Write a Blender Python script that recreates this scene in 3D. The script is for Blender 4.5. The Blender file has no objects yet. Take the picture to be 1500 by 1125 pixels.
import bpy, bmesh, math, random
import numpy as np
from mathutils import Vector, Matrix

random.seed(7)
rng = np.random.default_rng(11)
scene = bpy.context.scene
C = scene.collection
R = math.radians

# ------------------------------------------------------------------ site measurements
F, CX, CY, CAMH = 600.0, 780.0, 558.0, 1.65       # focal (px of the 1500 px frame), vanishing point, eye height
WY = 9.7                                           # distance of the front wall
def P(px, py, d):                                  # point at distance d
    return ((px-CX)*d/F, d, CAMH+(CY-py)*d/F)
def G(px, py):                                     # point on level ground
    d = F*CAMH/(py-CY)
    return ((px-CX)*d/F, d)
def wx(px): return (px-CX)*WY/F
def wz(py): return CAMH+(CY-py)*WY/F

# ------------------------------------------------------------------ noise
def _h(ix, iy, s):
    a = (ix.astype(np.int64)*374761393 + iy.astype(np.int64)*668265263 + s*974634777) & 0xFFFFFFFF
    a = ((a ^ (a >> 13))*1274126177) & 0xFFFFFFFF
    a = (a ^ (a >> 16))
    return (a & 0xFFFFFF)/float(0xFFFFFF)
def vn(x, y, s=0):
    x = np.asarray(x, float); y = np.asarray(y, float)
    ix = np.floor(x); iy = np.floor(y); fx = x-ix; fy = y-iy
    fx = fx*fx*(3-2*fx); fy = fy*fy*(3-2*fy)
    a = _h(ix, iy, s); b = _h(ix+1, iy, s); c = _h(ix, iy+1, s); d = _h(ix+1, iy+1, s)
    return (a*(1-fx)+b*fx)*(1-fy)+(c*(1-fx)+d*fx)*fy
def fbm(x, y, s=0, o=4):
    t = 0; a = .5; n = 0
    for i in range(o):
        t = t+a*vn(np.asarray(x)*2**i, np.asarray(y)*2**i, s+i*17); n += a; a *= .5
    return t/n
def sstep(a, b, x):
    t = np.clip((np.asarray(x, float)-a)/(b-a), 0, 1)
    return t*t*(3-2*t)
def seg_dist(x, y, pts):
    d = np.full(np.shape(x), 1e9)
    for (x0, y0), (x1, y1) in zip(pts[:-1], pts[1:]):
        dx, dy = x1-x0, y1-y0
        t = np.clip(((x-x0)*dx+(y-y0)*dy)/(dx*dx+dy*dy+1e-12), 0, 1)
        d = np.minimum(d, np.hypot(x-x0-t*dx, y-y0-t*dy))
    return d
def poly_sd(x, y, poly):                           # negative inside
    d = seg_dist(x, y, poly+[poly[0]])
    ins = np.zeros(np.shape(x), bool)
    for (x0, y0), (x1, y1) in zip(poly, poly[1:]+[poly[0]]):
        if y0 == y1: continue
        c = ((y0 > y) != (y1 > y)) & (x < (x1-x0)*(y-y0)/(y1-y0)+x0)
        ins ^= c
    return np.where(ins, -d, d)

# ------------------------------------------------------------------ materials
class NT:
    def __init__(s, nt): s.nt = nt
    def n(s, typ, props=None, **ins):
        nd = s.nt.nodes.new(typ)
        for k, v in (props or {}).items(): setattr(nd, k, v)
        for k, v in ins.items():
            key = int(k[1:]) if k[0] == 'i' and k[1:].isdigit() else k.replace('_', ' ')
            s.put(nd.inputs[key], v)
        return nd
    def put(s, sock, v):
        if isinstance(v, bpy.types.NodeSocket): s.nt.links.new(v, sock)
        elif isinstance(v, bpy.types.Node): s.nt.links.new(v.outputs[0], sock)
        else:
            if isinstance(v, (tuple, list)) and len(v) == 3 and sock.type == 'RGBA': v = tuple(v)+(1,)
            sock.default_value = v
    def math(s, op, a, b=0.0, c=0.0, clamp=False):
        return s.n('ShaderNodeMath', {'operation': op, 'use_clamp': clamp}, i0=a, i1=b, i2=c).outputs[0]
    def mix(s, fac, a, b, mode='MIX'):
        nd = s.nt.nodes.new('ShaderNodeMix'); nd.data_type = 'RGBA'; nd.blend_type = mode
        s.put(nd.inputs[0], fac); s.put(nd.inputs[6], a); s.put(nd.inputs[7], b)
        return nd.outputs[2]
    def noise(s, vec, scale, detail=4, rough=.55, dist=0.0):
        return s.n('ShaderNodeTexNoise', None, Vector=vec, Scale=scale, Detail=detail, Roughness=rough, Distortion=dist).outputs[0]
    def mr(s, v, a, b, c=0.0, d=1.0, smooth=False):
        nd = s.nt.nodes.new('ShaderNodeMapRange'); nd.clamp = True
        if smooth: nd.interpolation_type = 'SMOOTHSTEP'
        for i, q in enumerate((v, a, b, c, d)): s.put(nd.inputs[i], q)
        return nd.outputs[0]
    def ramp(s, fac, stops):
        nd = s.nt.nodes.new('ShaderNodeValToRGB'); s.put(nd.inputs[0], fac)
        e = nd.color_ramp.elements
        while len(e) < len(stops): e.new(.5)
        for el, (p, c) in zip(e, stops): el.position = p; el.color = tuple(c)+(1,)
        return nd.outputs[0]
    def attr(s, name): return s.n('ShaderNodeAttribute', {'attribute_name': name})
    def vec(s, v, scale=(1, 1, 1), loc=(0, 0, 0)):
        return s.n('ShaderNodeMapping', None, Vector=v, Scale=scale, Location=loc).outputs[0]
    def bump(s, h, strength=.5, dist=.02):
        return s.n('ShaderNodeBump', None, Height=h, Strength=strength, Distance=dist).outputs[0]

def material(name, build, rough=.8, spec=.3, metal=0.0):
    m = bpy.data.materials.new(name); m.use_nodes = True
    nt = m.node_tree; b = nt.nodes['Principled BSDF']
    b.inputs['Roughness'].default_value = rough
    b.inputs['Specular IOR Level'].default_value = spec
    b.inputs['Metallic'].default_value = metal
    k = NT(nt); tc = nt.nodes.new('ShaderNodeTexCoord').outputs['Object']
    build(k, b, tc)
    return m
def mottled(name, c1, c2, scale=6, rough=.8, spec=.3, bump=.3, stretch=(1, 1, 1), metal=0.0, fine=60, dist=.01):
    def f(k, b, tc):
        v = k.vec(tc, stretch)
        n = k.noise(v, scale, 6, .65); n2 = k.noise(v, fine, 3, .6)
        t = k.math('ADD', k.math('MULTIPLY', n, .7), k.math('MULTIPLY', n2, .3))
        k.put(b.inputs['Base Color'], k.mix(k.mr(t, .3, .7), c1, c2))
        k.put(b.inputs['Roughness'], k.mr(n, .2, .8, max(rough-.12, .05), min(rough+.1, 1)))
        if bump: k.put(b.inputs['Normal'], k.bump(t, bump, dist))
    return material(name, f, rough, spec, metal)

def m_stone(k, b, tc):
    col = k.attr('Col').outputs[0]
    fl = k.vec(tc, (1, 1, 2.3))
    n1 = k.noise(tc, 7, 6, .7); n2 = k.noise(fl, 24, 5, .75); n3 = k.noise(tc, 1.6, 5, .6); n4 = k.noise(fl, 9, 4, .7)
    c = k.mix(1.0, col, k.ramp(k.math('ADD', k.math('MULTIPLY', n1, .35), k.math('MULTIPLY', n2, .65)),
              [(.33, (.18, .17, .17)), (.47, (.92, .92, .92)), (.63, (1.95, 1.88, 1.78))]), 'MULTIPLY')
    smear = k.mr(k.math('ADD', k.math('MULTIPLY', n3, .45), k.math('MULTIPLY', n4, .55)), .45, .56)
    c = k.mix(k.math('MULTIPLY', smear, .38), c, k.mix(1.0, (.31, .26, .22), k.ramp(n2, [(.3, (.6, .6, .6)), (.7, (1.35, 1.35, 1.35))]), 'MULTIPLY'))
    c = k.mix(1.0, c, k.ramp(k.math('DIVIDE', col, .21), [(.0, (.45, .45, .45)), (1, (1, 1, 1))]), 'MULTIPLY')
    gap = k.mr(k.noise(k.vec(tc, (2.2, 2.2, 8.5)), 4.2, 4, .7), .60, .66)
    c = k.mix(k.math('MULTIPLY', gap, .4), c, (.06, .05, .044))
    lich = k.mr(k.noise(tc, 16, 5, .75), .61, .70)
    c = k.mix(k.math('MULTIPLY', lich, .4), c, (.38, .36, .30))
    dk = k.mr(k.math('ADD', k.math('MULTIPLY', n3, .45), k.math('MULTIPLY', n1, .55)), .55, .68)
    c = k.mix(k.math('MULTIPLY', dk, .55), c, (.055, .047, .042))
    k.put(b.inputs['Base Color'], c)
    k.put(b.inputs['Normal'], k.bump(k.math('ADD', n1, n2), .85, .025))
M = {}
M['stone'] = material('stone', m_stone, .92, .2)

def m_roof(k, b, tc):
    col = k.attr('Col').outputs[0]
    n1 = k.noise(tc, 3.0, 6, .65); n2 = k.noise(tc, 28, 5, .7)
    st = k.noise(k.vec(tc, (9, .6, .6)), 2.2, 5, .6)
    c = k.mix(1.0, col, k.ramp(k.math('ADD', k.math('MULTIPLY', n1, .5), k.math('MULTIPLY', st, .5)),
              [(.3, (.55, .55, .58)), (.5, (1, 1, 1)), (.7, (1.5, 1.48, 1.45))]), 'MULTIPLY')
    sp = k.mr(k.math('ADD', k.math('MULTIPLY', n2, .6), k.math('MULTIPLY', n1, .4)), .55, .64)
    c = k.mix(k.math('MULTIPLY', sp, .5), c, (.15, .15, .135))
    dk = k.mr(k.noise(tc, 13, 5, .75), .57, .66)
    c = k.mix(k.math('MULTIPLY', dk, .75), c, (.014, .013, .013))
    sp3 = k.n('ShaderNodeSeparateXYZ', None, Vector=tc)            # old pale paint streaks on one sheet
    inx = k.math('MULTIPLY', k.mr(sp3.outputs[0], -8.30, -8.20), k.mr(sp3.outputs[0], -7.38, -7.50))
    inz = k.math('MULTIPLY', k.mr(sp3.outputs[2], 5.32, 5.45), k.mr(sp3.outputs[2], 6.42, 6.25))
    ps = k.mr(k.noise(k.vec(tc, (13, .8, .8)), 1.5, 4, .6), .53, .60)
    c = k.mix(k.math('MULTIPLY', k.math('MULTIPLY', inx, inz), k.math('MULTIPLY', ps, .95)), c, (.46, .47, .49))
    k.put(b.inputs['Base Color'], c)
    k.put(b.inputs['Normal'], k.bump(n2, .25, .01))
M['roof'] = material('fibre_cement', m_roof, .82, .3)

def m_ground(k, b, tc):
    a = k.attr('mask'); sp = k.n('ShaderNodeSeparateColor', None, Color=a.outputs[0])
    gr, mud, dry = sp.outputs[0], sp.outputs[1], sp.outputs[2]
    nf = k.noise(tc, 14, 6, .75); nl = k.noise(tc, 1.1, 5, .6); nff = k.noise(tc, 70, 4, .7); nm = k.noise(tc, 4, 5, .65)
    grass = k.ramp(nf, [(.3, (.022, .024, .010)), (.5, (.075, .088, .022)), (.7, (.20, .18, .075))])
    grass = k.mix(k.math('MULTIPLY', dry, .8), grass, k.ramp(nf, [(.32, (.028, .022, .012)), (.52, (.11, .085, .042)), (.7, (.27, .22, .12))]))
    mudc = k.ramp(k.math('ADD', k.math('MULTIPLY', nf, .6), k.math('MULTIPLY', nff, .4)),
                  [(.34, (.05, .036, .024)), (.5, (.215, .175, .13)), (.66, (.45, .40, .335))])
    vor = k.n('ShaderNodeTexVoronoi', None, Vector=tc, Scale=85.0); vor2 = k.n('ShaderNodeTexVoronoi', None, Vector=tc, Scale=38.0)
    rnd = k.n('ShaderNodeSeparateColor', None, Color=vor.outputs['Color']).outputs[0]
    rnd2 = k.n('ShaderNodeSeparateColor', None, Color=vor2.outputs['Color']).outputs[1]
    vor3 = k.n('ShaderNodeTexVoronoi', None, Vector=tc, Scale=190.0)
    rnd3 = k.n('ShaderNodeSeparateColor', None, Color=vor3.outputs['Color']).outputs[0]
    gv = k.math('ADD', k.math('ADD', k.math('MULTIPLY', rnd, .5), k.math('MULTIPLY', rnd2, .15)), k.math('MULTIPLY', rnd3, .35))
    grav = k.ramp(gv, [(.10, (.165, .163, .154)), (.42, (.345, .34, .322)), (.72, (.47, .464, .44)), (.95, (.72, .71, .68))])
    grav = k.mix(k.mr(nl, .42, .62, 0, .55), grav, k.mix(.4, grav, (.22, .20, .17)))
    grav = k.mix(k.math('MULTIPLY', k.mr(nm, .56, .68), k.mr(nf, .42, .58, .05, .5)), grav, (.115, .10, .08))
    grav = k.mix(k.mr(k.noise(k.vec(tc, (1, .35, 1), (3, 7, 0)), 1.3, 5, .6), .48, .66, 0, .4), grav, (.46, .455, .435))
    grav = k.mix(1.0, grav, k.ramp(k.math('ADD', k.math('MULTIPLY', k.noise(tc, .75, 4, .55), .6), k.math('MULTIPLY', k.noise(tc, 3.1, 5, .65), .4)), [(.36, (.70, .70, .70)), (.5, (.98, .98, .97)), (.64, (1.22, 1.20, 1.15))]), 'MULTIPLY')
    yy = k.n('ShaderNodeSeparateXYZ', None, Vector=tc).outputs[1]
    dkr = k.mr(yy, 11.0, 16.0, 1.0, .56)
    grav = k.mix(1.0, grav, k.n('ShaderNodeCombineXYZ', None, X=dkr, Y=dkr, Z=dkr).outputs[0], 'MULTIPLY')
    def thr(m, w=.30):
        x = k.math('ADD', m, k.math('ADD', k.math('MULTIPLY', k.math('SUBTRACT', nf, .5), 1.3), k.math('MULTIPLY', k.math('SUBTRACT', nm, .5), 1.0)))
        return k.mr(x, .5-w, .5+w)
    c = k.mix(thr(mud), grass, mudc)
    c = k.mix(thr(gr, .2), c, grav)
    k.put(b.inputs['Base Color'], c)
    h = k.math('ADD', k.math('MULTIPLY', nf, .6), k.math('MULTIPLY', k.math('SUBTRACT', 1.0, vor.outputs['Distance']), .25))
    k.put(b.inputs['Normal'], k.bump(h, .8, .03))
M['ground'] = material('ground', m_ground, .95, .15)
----
Instructions for the task » Read the data above and pull out each line that holds the string "scene".

Result of the exercise »
Write a Blender Python script that recreates this scene in 3D. The script is for Blender 4.5. The Blender file has no objects yet. Take the picture to be 1500 by 1125 pixels.
scene = bpy.context.scene
C = scene.collection